From an advertisement in a 1930 car magazine......

The Graham Carfone, 6 or 12 volt.
No induction coil needed. Price: 5 Guineas.

Recently I was asked to help restore parts of a Carfone that a friend found in his 1932 Rolls-Royce vintage car.....

The most visible item was a handsome brass microphone sitting in a bracket on the rear door pillar. Tracing the wiring unearthed a very neat retracting reel behind the trim to wind back the microphone cord after use. A further discovery was an interesting receiver mounted quite incorrectly under the dash. A previous owner had assumed it was some kind of a horn or warning device and had mounted it out of sight.

Unfortunately the microphone had been badly damaged by someone attempting to unscrew the face plate to repair the worn cord. Not realising the faceplate was threaded left-hand, the good old alternatives of cold chisel and then the gas torch had been applied to the case. The heat damaged the carbon diaphragm and the three felt cups that held the carbon granules. Hopefully I can adapt a handset capsule to replace the original (Figure 1).
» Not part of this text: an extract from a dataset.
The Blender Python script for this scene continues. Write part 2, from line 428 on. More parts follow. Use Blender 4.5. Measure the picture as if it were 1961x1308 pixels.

The receiver is fairly conventional having no magnets, coils wound to a very low 4.5 ohms resistance and a metal diaphragm with provision to adjust the gap between the pole pieces and the diaphragm. Attached to the case is a long resonator tube. Unfortunately the original trumpet type of horn is missing but I hope to modify the horn from an old Ericsson operator's head-set (Figure 2).

Part of the wiring loom included two torch-bulb holders (bulbs missing). The only clues for the presence of these appears to be very low resistance of the receiver windings, the course carbon granules and the original capsule stamped 9 volts. We presume the bulbs were used as a dropping resistance when used with a 12 volt battery. Any thought as to why torch bulbs were used in place of a cheaper resistor would be appreciated.

I intend to mount the repaired receiver on the driver's door pillar or on the glass division screen behind the driver's head. Note that there was only one way speech, no chance for the driver to answer back!

From another 1920's Rolls-Royce I was shown an early carbon microphone, this one designed to be permanently mounted somewhere in the back seat area. This microphone had a large carbon diaphragm with a diameter of over 2 inches covering two separate and individually insulated carbon blocks each having three small depressions to hold very fine carbon balls and with no felts to retain the carbons. Each block had its own external terminals on the rear of the case. Was this to ensure fail-safe speech reliability or was it an early attempt at stereo speech? (Figure 3). Your comments welcome.